“A”-2
1928, rev. 23 July 1942
6.2 Kay: although possibly a composite figure, this almost certainly
refers to Irving Kaplan, who used the pseudonym of Roger Kaigh, by which name
LZ referred to him privately as well. Kaplan was a classmate of LZ’s at Columbia
University and maintained his friendship for many years. LZ refers to “Roger
Kaigh” and quotes from his essay “Paper” in “American Poetry 1920-1930,”
originally published in The Symposium
(Jan. 1931); see Prep+ 147. For a
detailed discussion of “Roger Kaigh,” his essay and connections with both LZ
and Bunting, see Andrew Crozier, “Paper Bunting.”
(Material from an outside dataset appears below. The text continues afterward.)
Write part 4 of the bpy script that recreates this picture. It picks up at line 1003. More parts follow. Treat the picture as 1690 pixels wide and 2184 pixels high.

6.4 itch according to its wonts: < “each
according to his ability, to each according to his needs!” From Karl Marx, Critique of the Gotha Program (1875):
“In a higher phase of communist society, after the enslaving subordination of
the individual to the division of labor, and therewith also the antithesis
between mental and physical labor, has vanished; after labor has become not
only a means of life but life's prime want; after the productive forces have
also increased with the all-around development of the individual, and all the
springs of co-operative wealth flow more abundantly—only then then can the
narrow horizon of bourgeois right be crossed in its entirety and society
inscribe on its banners: From each according to his ability, to each according
to his needs!” Phrases from this passage appear at 8.45.30-46.2.
6.5 Johann
Sebastian: Bach (see 1.1.2).
6.6 traduction:
Fr. translation; with sense of traduce.
6.13 Epos:
an epic or a number of poems that treat an epic theme (AHD).
6.14 One
Greek carrying off at least two wives…: referring to Agamemnon and the sack
of Troy by the Greeks (see note at 6.18); in the original version of this
movement published in An “Objectivists”
Anthology, LZ specifically names Agamemnon here. Cf. quotation from
Herodotus in Bottom 364.
6.16 Epopt
caryatids: epopt = person initiated into religious mysteries; caryatid =
supporting column sculptured in the form of a draped female figure, with the
origin of the word meaning women of Caryae, a village in southern Greece (AHD).
6.18 (Agamemnon):
leader of the Greeks in the Trojan war, who had a number of unfortunate
experiences involving women: for offending Artemis, he sacrificed his daughter
Iphigenia in order for the Greek army to set sail for Troy; he quarreled with
Achilles over the captive girl Briseis; he took Cassandra as part of his war
booty during the sack of Troy; and met his demise at the hands of his wife
Clytemnestra on his return home. Of course, this whole string of events was set
off by Paris’ “kidnapping” of Helen, wife of Menelaus who was brother of
Agamemnon.
6.19 Ritornelle:
It. a refrain in music.
6.22 torus:
bulging rounded projection or swelling.
6.24 Ricky:
LZ’s friend Richard Chambers; see 3.9.3.
7.8 liveforever:
see 1.4.29.
7.9 Hyaline:
resembling glass, as in translucence or transparency, glassy (AHD). Corman
suggests (“A”-2 112) this may evoke a use of the word by EP in a famous watery
passage of Canto 2: “Lithe turning of water / sinews of Poseidon, / Black azure
and hyaline, / glass wave over Tyro…” (9-10). However, LZ often claimed he had
not yet read any of the Cantos at the
time he wrote the first movements of “A”
in 1928; see Leggott who presents compelling evidence backing LZ claim
(146-147).
7.29 It
is not the sea, but what floats over it: Cf. Walt Whitman’s
“Song of the Banner at Daybreak” in Drum-Taps
(1872); lines spoken by “The Poet”:
Fresh and rosy red the
sun is mounting high,
On floats the sea in distant blue careering through its channels,
On floats the wind over the breast of the sea setting in toward land,
The great steady wind from west or west-by-south,
Floating so buoyant with milk-white foam on the waters.
But I am not the sea nor
the red sun,
I am not the wind with girlish laughter,
Not the immense wind which strengthens, not the wind which lashes,
Not the spirit that ever lashes its own body to terror and death,
But I am that which unseen comes and sings, sings, sings,
Which babbles in brooks and scoots in showers on the land,
Which the birds know in the woods mornings and evenings,
And the shore-sands know and the hissing wave, and that banner and pennant,
Aloft there flapping and flapping.
8.7 (cantata):
a vocal and instrumental piece composed of choruses, solos and recitatives
(AHD).
8.10 Wrigleys: popular chewing gum, whose spearmint flavor has a red and
green package design. Corman notes that advertisements at the time showed a boy
and girl in an idyllic setting (“A-2” 114).
8.16 Around Thy tomb here sit we weeping:
from the final chorus of J.S. Bach’s St.
Matthew Passion, sung around the dead Christ’s tomb by the Apostles (No. 67
Recitative (Soli) with Chorus and No. 68 Chorus).